I admit it. I could not read Yoo’s gloating, self-congratulatory op-ed in the Wall Street Journal today. I can only take but so much straight-up, undiluted evil directly in my face before feeling like I have a bad case of food poisoning.
Jon Perr is braver than I:
As the Scooter Libby affair showed, no one circles the wagons like the Republican Party and its conservative allies. Now that Bush torture architects John Yoo and Jay Bybee barely escaped disbarment in the final version of the report from the Justice Department’s Office of Professional Responsibility, the right-wing counterattack and near orgasmic celebration is well underway. Leading the clarion call is none other than John Yoo himself, who in his Wall Street Journal op-ed today proclaimed his legacy of unlimited war powers – and a virtually unlimited regime of detainee torture – “my gift to the Obama presidency.”
Following the cheerleading from the usual Republican mouthpieces including the National Review, Commentary and the Wall Street Journal, Yoo took a victory lap Wednesday, stepping over the broken bodies of American prisoners and shattered national honor. Rewriting both the history of the OPR report and its conclusions, Yoo crowed:
Barack Obama may not realize it, but I may have just helped save his presidency. How? By winning a drawn-out fight to protect his powers as commander in chief to wage war and keep Americans safe… Without a vigorous commander-in-chief power at his disposal, Mr. Obama will struggle to win any of these victories. But that is where OPR, playing a junior varsity CIA, wanted to lead us. Ending the Justice Department’s ethics witch hunt not only brought an unjust persecution to an end, but it protects the president’s constitutional ability to fight the enemies that threaten our nation today.

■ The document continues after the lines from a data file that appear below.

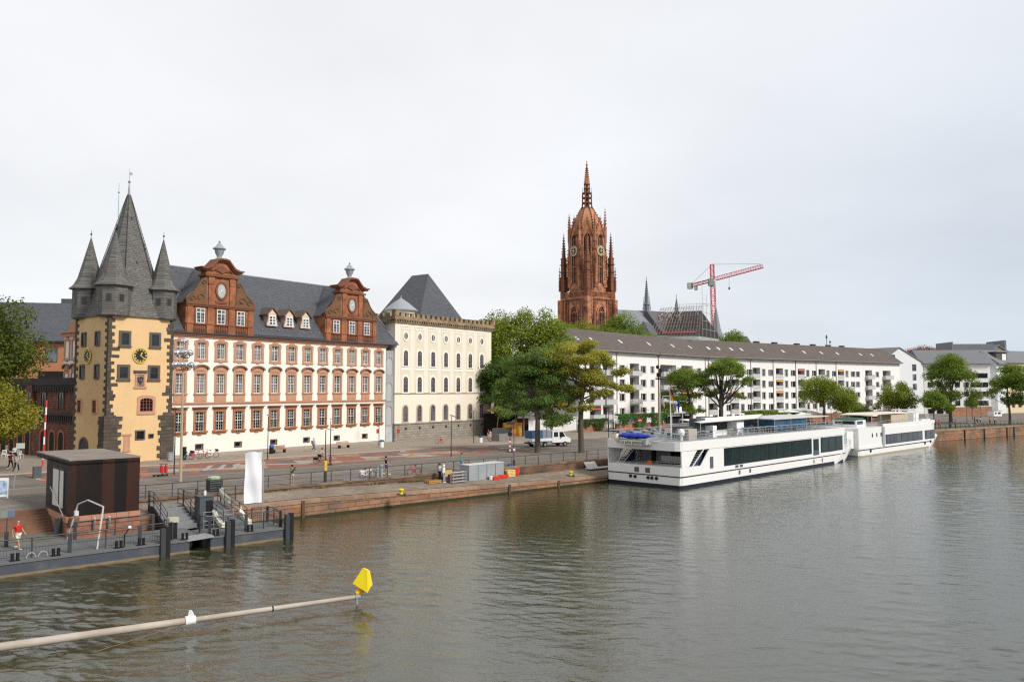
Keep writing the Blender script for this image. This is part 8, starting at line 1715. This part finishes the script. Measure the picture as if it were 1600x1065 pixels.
m_ = MB(); m_.cyl(b-d.normalized()*.05, b+d.normalized()*.22, .13, .12, 12); m_.cyl((b.x+.05, b.y, b.z-.34), (b.x+.03, b.y, b.z+.2), .07, n=8); m_.cyl(b+d.normalized()*.2, b+d.normalized()*.3, .06, n=8); m_.build('end_fitting', grey_m, bo)
m_ = MB(); m_.tube([mid+Vector((-.1, 0, -.02)), Vector(G(-40, 958, .6))], .012, 4); m_.tube([mid+Vector((-.1, 0, -.1)), Vector(G(-40, 976, .5))], .012, 4); m_.tube([mid+Vector((-.1, 0, -.1)), Vector(G(125, 1025, -.05))], .012, 4); m_.build('stay_lines', pm('wet rope', (.22, .16, .11), .8, .1, 1, .05, 3), bo)
tmk = root('topmark', 'bright yellow faceted topmark on the end of the floating pole', 'marker', (b.x, b.y, b.z+.2), -.15)
k_ = .0307
def tk(x, y): return ((x-735)*.00307, -(y-650)*.00307)      # photograph measurements in metres about its foot
A, B, C_, D_, E_ = [tk(*q) for q in ((845, 260), (915, 300), (970, 555), (930, 640), (690, 500))]
m_ = MB(); f = [(A[0], 0, A[1]), (B[0], .0, B[1]), (C_[0], .05, C_[1]), (D_[0], -.05, D_[1]), (E_[0], -.1, E_[1])]; bk = [(A[0]+.05, .35, A[1]-.1), (B[0]+.02, .35, B[1]-.08), (C_[0]-.05, .5, C_[1]-.02), (D_[0]-.1, .55, D_[1]+.1), (E_[0]+.15, .5, E_[1]+.02)]
m_.rings([f, bk]); m_.build('body', pm('signal yellow', (.85, .66, .015), .45, .04, 1, .02, 3), tmk)
m_ = MB(); m_.cyl((0, 0, -.05), (.1, .12, .02), .1, .14, 8); m_.cyl((.1, .12, .0), (.25, .18, .2), .14, .2, 8); m_.build('foot', pm('shaded yellow', (.75, .38, .01), .5, .05, 1, .03, 3), tmk)  # amber tone stands for the orange shade under the yellow topmark
# ================= PEOPLE, VEHICLES, STREET FURNITURE BEYOND =================
skinm = pm('skin', (.50, .27, .18), .6, .06, 2, .03, 8); skind = pm('tanned skin', (.36, .17, .10), .6, .06, 2, .03, 8)
def cloth(name, c): return pm(name, c, .85, .1, 3, .08, 12)
def skin_obj(name, pts, edges, rad, mat, parent, root_i=0, sub=1):
    me = bpy.data.meshes.new(name); me.from_pydata(pts, edges, []); me.materials.append(mat); o = bpy.data.objects.new(name, me); COL.objects.link(o); setp(o, parent)
    md = o.modifiers.new('skin', 'SKIN'); md.use_smooth_shade = True
    sv_ = me.skin_vertices[0].data
    for i, r_ in enumerate(rad): sv_[i].radius = (r_, r_) if not isinstance(r_, tuple) else r_
    sv_[root_i].use_root = True
    s = o.modifiers.new('sub', 'SUBSURF'); s.levels = sub; s.render_levels = sub; return o
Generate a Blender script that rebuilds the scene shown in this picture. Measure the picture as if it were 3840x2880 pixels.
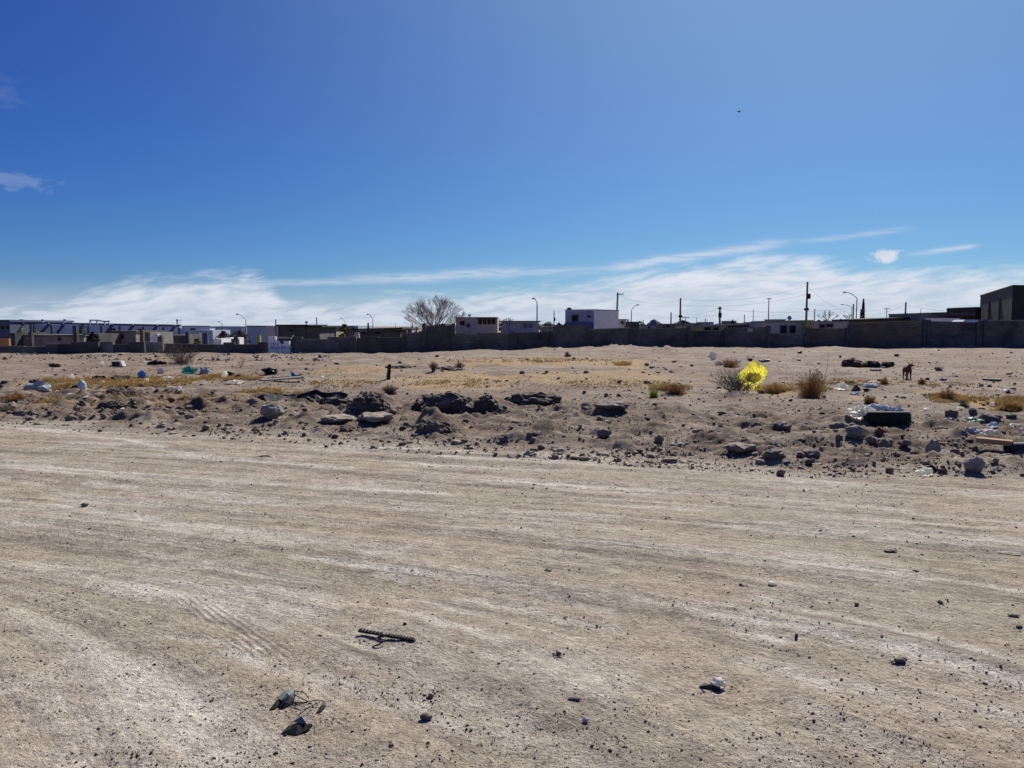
import bpy, bmesh, math, random
import numpy as np
from mathutils import Vector, Matrix, noise as mnoise

for o in list(bpy.data.objects):
    bpy.data.objects.remove(o)
scene = bpy.context.scene
COL = scene.collection
random.seed(7)
RNG = np.random.RandomState(11)

# ------------------------------------------------------------------ camera, sky, sun, exposure
F = 2793.0                      # focal length in units of a 3840 wide frame
CAM_Z = 1.6
HORIZON = 1222.0
PITCH = math.atan((1440 - HORIZON) / F)
cam_data = bpy.data.cameras.new('camera')
cam = bpy.data.objects.new('camera', cam_data)
COL.objects.link(cam)
cam.location = (0, 0, CAM_Z)
cam.rotation_euler = (math.pi / 2 - PITCH, 0, 0)
cam_data.sensor_width = 36.0
cam_data.lens = F / 3840 * 36.0
cam_data.clip_start = 0.05
cam_data.clip_end = 9000
scene.camera = cam

SUN_AZ, SUN_EL = math.radians(24), math.radians(40)
SKY_STRENGTH = 0.066
world = bpy.data.worlds.new('World')
scene.world = world
world.use_nodes = True
NT = world.node_tree
for n in list(NT.nodes):
    NT.nodes.remove(n)


def wn(t, **kw):
    n = NT.nodes.new(t)
    for k, v in kw.items():
        setattr(n, k, v)
    return n


def wl(a, b):
    NT.links.new(a, b)


def wmath(op, a, b=None, c=None, clamp=False):
    n = wn('ShaderNodeMath', operation=op)
    n.use_clamp = clamp
    for i, v in enumerate((a, b, c)):
        if v is None:
            continue
        if isinstance(v, (int, float)):
            n.inputs[i].default_value = v
        else:
            wl(v, n.inputs[i])
    return n.outputs[0]


def wsmooth(x, lo, hi):
    n = wn('ShaderNodeMapRange', interpolation_type='SMOOTHSTEP')
    wl(x, n.inputs[0])
    n.inputs[1].default_value = lo
    n.inputs[2].default_value = hi
    return n.outputs[0]


def wnoise(vec, scale, detail=5, rough=0.55, dist=0.0):
    n = wn('ShaderNodeTexNoise')
    wl(vec, n.inputs['Vector'])
    n.inputs['Scale'].default_value = scale
    n.inputs['Detail'].default_value = detail
    n.inputs['Roughness'].default_value = rough
    n.inputs['Distortion'].default_value = dist
    return n.outputs[0]


sky = wn('ShaderNodeTexSky')
sky.sky_type = 'NISHITA'
sky.sun_disc = False
sky.sun_elevation = SUN_EL
sky.sun_rotation = SUN_AZ
sky.altitude = 1100
sky.air_density = 1.0
sky.dust_density = 0.2
sky.ozone_density = 3.0
tc = wn('ShaderNodeTexCoord')
sep = wn('ShaderNodeSeparateXYZ')
wl(tc.outputs['Generated'], sep.inputs[0])
az = wmath('ARCTAN2', sep.outputs[0], sep.outputs[1])
el = wmath('ARCSINE', sep.outputs[2])


def wvec(x, y, z=0.0):
    n = wn('ShaderNodeCombineXYZ')
    for i, v in enumerate((x, y, z)):
        if isinstance(v, (int, float)):
            n.inputs[i].default_value = v
        else:
            wl(v, n.inputs[i])
    return n.outputs[0]


# height of the far cloud bank along the horizon
mr = wn('ShaderNodeMapRange')
wl(az, mr.inputs[0])
mr.inputs[1].default_value = -0.8
mr.inputs[2].default_value = 0.8
fc = wn('ShaderNodeFloatCurve')
wl(mr.outputs[0], fc.inputs[1])
PTS = [(-.8, .03), (-.602, .024), (-.5, .043), (-.40, .058), (-.34, .062), (-.30, .045), (-.252, .034), (-.16, .038),
       (-.06, .040), (.03, .050), (.10, .056), (.17, .066), (.25, .078), (.31, .083), (.369, .082), (.42, .066),
       (.514, .064), (.602, .056), (.8, .055)]
cm = fc.mapping
cu = cm.curves[0]
while len(cu.points) > 2:
    cu.points.remove(cu.points[1])
for i, (a, e) in enumerate(PTS):
    x, y = (a + .8) / 1.6, e / .12
    if i == 0:
        cu.points[0].location = (x, y)
    elif i == len(PTS) - 1:
        cu.points[-1].location = (x, y)
    else:
        cu.points.new(x, y)
cm.update()
top = wmath('MULTIPLY', fc.outputs[0], .12)
warp = wnoise(wvec(wmath('MULTIPLY', az, 5), wmath('MULTIPLY', el, 14), 3.7), 1.0, 3)
elw = wmath('ADD', el, wmath('MULTIPLY', wmath('SUBTRACT', warp, .5), .035))
# streaks tilt up to the right, as the wind has drawn them out
elt = wmath('SUBTRACT', elw, wmath('MULTIPLY', az, .10))
n1 = wnoise(wvec(wmath('MULTIPLY', az, 9), wmath('MULTIPLY', elt, 46)), 1.0, 7, .58, .4)
n2 = wnoise(wvec(wmath('MULTIPLY', az, 26), wmath('MULTIPLY', elt, 120), 5.1), 1.0, 5, .6)
edge = wmath('ADD', wmath('SUBTRACT', wmath('ADD', top, .004), el),
             wmath('ADD', wmath('MULTIPLY', wmath('SUBTRACT', n1, .5), .052),
                   wmath('MULTIPLY', wmath('SUBTRACT', n2, .5), .026)))
bank = wsmooth(edge, -.008, .024)
holes = wmath('ADD', .74, wmath('MULTIPLY', wsmooth(n2, .30, .56), .26))
bank = wmath('MULTIPLY', bank, holes)
low = wmath('MULTIPLY', wsmooth(el, .060, .0), .62)            # dusty air low down
mask = wmath('MAXIMUM', bank, low)


def streak(a0, a1, e0, slope, width, amt, curve=0.0, k=60):
    da = wmath('SUBTRACT', az, a0)
    line = wmath('ADD', wmath('ADD', e0, wmath('MULTIPLY', da, slope)), wmath('MULTIPLY', wmath('MULTIPLY', da, da), curve))
    nz = wnoise(wvec(wmath('MULTIPLY', az, 14), wmath('MULTIPLY', el, 20), a0 * 9), 1.0, 4)
    d = wmath('DIVIDE', wmath('ADD', wmath('SUBTRACT', el, line), wmath('MULTIPLY', wmath('SUBTRACT', nz, .5), width * 1.6)), width)
    g = wmath('POWER', 2.718, wmath('MULTIPLY', wmath('MULTIPLY', d, d), -1))
    win = wmath('MULTIPLY', wsmooth(az, a0 - .01, a0 + (a1 - a0) * .5), wsmooth(az, a1, a0 + (a1 - a0) * .82))
    tex = wsmooth(wnoise(wvec(wmath('MULTIPLY', az, k * .5), wmath('MULTIPLY', el, k * 5), 2.2), 1.0, 4), .25, .6)
    return wmath('MULTIPLY', wmath('MULTIPLY', g, win), wmath('MULTIPLY', wmath('ADD', .35, wmath('MULTIPLY', tex, .65)), amt))


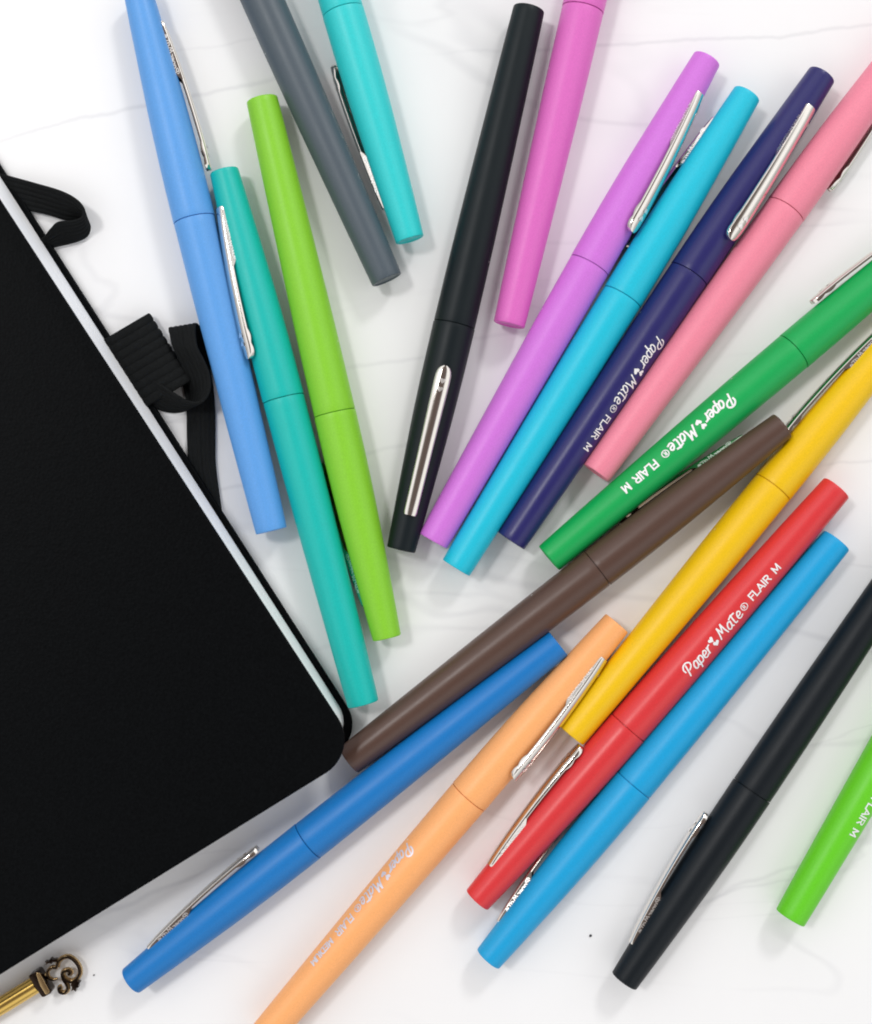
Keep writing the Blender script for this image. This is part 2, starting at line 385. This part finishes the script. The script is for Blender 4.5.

Jon also links to Glenn Greenwald’s Monday post — which I had not seen before — on the way the right has been misrepresenting David Margolis’ report on the Office of Professional Responsibility’s recommendation (emphasis is Glenn’s):
… At National Review, Bill Burck and Dana Perino so thoroughly mislead their readers about the DOJ report — rejecting the findings of the Office of Professional Responsibility (OPR) of ethical misconduct against John Yoo and Jay Bybee — that it’s hard to know where to begin. …
Perhaps the most deceitful claim is this one:
So, in one corner we have a legal all-star team of Mukasey, Filip, Estrada, Mahoney, Goldsmith [all right-wing Bush lawyers], and Margolis. In the other corner, we have OPR operating far outside its comfort zone and area of expertise. This shouldn’t have been close — and it wasn’t, on the merits.
Compare that to what Margolis actually said (p. 67):
For all of the above reasons, I am not prepared to conclude that the circumstantial evidence much of which is contradicted by the witness testimony regarding Yoo’s efforts establishes by a preponderance of the evidence that Yoo intentionally or recklessly provided misleading advice to his client. It is a close question. I would be remiss in not observing, however, that these memoranda represent an unfortunate chapter in the history of the Office of Legal Counsel. While I have declined to adopt OPR’s finding of misconduct, I fear that John Yoo’s loyalty to his own ideology and convictions clouded his view of his obligation to his client and led him to adopt opinions that reflected his own extreme, albeit sincerely held, views of executive power while speaking for an institutional client.
Just think about that for a minute. Margolis said that whether Yoo “intentionally or recklessly provided misleading advice to his client” when authorizing torture — about the most serious accusation one can make against a lawyer, as it means he deliberately made false statements about the law — “is a close question.” That’s the precise opposite of what Burck and Perino told National Review readers about Margolis’ conclusion (“This shouldn’t have been close — and it wasn’t, on the merits”).
Yoo’s mea magnifico is titled “My Gift to the Obama Presidency,” and is here if anyone has the stomach to read it.